* Work to complete *
Exactly reproduce each line of the listing that follows.

* Given data *
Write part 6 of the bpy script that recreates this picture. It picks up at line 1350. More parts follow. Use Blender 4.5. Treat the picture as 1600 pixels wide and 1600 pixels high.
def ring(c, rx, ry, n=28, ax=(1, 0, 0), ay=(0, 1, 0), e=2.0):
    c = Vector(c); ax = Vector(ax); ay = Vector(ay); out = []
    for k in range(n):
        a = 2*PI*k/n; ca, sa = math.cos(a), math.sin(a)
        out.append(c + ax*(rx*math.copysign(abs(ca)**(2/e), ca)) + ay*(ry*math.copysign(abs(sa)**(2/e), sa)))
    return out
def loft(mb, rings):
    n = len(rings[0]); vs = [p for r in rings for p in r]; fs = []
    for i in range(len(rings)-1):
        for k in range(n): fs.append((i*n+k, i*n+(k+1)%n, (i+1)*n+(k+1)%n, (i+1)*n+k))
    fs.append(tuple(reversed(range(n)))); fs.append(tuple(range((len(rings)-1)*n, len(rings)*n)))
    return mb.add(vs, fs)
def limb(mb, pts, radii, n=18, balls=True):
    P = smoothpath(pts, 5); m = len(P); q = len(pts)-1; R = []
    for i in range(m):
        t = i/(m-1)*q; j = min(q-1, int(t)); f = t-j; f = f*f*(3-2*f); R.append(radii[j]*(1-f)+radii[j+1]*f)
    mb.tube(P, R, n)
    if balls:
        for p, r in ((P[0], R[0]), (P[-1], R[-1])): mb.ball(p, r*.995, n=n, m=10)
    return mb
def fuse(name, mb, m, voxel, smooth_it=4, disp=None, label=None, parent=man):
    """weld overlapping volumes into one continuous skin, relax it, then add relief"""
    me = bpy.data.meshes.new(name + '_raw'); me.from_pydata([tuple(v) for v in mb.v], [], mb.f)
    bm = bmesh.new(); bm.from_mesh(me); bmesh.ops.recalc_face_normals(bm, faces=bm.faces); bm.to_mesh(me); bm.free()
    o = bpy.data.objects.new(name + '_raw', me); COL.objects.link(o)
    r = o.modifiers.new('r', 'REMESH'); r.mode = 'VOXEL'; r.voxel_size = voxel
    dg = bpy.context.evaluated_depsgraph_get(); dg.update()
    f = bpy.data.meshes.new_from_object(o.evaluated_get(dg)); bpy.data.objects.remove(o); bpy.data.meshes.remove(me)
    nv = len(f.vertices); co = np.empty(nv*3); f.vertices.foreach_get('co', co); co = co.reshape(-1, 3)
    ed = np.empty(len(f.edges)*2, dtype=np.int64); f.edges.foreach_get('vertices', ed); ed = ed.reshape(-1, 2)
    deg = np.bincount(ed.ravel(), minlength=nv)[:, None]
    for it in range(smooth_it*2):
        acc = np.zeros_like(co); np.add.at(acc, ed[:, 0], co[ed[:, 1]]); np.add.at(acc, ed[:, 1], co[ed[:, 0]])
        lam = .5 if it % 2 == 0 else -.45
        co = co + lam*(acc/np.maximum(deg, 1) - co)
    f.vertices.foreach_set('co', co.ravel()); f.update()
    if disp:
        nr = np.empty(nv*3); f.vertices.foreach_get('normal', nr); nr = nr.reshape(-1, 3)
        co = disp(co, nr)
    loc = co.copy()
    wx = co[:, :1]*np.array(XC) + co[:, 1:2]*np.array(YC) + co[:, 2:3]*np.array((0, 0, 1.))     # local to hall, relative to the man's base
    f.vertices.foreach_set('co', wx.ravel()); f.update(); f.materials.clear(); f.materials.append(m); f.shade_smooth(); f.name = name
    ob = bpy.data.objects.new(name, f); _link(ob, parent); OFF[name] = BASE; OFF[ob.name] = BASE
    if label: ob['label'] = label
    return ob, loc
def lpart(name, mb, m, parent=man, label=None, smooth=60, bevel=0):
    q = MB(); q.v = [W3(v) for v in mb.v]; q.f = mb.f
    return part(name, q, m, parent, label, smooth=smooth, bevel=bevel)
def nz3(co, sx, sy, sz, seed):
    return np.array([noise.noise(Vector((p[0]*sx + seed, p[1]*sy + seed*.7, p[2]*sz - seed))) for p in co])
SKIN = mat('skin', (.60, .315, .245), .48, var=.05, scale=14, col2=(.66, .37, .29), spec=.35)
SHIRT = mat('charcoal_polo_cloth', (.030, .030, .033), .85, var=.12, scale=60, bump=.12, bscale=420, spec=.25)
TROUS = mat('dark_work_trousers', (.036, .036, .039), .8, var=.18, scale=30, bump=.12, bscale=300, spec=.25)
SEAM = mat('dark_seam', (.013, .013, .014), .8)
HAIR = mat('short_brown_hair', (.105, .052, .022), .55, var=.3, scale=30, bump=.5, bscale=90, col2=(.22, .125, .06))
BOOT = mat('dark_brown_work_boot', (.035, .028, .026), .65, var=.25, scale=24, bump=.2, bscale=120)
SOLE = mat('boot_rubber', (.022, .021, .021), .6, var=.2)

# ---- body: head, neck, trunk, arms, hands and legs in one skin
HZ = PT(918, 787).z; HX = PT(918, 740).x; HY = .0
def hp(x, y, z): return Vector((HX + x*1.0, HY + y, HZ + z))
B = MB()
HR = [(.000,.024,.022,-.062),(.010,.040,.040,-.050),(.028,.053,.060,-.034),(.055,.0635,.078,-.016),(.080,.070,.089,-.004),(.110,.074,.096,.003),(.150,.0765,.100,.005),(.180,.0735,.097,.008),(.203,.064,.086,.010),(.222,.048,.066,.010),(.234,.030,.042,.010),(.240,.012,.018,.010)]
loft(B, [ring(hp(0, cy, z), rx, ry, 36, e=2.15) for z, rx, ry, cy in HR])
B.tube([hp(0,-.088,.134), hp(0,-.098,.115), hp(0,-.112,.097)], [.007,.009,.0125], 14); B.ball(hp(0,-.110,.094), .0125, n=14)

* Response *
Write part 6 of the bpy script that recreates this picture. It picks up at line 1350. More parts follow. Use Blender 4.5. Treat the picture as 1600 pixels wide and 1600 pixels high.
def ring(c, rx, ry, n=28, ax=(1, 0, 0), ay=(0, 1, 0), e=2.0):
    c = Vector(c); ax = Vector(ax); ay = Vector(ay); out = []
    for k in range(n):
        a = 2*PI*k/n; ca, sa = math.cos(a), math.sin(a)
        out.append(c + ax*(rx*math.copysign(abs(ca)**(2/e), ca)) + ay*(ry*math.copysign(abs(sa)**(2/e), sa)))
    return out
def loft(mb, rings):
    n = len(rings[0]); vs = [p for r in rings for p in r]; fs = []
    for i in range(len(rings)-1):
        for k in range(n): fs.append((i*n+k, i*n+(k+1)%n, (i+1)*n+(k+1)%n, (i+1)*n+k))
    fs.append(tuple(reversed(range(n)))); fs.append(tuple(range((len(rings)-1)*n, len(rings)*n)))
    return mb.add(vs, fs)
def limb(mb, pts, radii, n=18, balls=True):
    P = smoothpath(pts, 5); m = len(P); q = len(pts)-1; R = []
    for i in range(m):
        t = i/(m-1)*q; j = min(q-1, int(t)); f = t-j; f = f*f*(3-2*f); R.append(radii[j]*(1-f)+radii[j+1]*f)
    mb.tube(P, R, n)
    if balls:
        for p, r in ((P[0], R[0]), (P[-1], R[-1])): mb.ball(p, r*.995, n=n, m=10)
    return mb
def fuse(name, mb, m, voxel, smooth_it=4, disp=None, label=None, parent=man):
    """weld overlapping volumes into one continuous skin, relax it, then add relief"""
    me = bpy.data.meshes.new(name + '_raw'); me.from_pydata([tuple(v) for v in mb.v], [], mb.f)
    bm = bmesh.new(); bm.from_mesh(me); bmesh.ops.recalc_face_normals(bm, faces=bm.faces); bm.to_mesh(me); bm.free()
    o = bpy.data.objects.new(name + '_raw', me); COL.objects.link(o)
    r = o.modifiers.new('r', 'REMESH'); r.mode = 'VOXEL'; r.voxel_size = voxel
    dg = bpy.context.evaluated_depsgraph_get(); dg.update()
    f = bpy.data.meshes.new_from_object(o.evaluated_get(dg)); bpy.data.objects.remove(o); bpy.data.meshes.remove(me)
    nv = len(f.vertices); co = np.empty(nv*3); f.vertices.foreach_get('co', co); co = co.reshape(-1, 3)
    ed = np.empty(len(f.edges)*2, dtype=np.int64); f.edges.foreach_get('vertices', ed); ed = ed.reshape(-1, 2)
    deg = np.bincount(ed.ravel(), minlength=nv)[:, None]
    for it in range(smooth_it*2):
        acc = np.zeros_like(co); np.add.at(acc, ed[:, 0], co[ed[:, 1]]); np.add.at(acc, ed[:, 1], co[ed[:, 0]])
        lam = .5 if it % 2 == 0 else -.45
        co = co + lam*(acc/np.maximum(deg, 1) - co)
    f.vertices.foreach_set('co', co.ravel()); f.update()
    if disp:
        nr = np.empty(nv*3); f.vertices.foreach_get('normal', nr); nr = nr.reshape(-1, 3)
        co = disp(co, nr)
    loc = co.copy()
    wx = co[:, :1]*np.array(XC) + co[:, 1:2]*np.array(YC) + co[:, 2:3]*np.array((0, 0, 1.))     # local to hall, relative to the man's base
    f.vertices.foreach_set('co', wx.ravel()); f.update(); f.materials.clear(); f.materials.append(m); f.shade_smooth(); f.name = name
    ob = bpy.data.objects.new(name, f); _link(ob, parent); OFF[name] = BASE; OFF[ob.name] = BASE
    if label: ob['label'] = label
    return ob, loc
def lpart(name, mb, m, parent=man, label=None, smooth=60, bevel=0):
    q = MB(); q.v = [W3(v) for v in mb.v]; q.f = mb.f
    return part(name, q, m, parent, label, smooth=smooth, bevel=bevel)
def nz3(co, sx, sy, sz, seed):
    return np.array([noise.noise(Vector((p[0]*sx + seed, p[1]*sy + seed*.7, p[2]*sz - seed))) for p in co])
SKIN = mat('skin', (.60, .315, .245), .48, var=.05, scale=14, col2=(.66, .37, .29), spec=.35)
SHIRT = mat('charcoal_polo_cloth', (.030, .030, .033), .85, var=.12, scale=60, bump=.12, bscale=420, spec=.25)
TROUS = mat('dark_work_trousers', (.036, .036, .039), .8, var=.18, scale=30, bump=.12, bscale=300, spec=.25)
SEAM = mat('dark_seam', (.013, .013, .014), .8)
HAIR = mat('short_brown_hair', (.105, .052, .022), .55, var=.3, scale=30, bump=.5, bscale=90, col2=(.22, .125, .06))
BOOT = mat('dark_brown_work_boot', (.035, .028, .026), .65, var=.25, scale=24, bump=.2, bscale=120)
SOLE = mat('boot_rubber', (.022, .021, .021), .6, var=.2)

# ---- body: head, neck, trunk, arms, hands and legs in one skin
HZ = PT(918, 787).z; HX = PT(918, 740).x; HY = .0
def hp(x, y, z): return Vector((HX + x*1.0, HY + y, HZ + z))
B = MB()
HR = [(.000,.024,.022,-.062),(.010,.040,.040,-.050),(.028,.053,.060,-.034),(.055,.0635,.078,-.016),(.080,.070,.089,-.004),(.110,.074,.096,.003),(.150,.0765,.100,.005),(.180,.0735,.097,.008),(.203,.064,.086,.010),(.222,.048,.066,.010),(.234,.030,.042,.010),(.240,.012,.018,.010)]
loft(B, [ring(hp(0, cy, z), rx, ry, 36, e=2.15) for z, rx, ry, cy in HR])
B.tube([hp(0,-.088,.134), hp(0,-.098,.115), hp(0,-.112,.097)], [.007,.009,.0125], 14); B.ball(hp(0,-.110,.094), .0125, n=14)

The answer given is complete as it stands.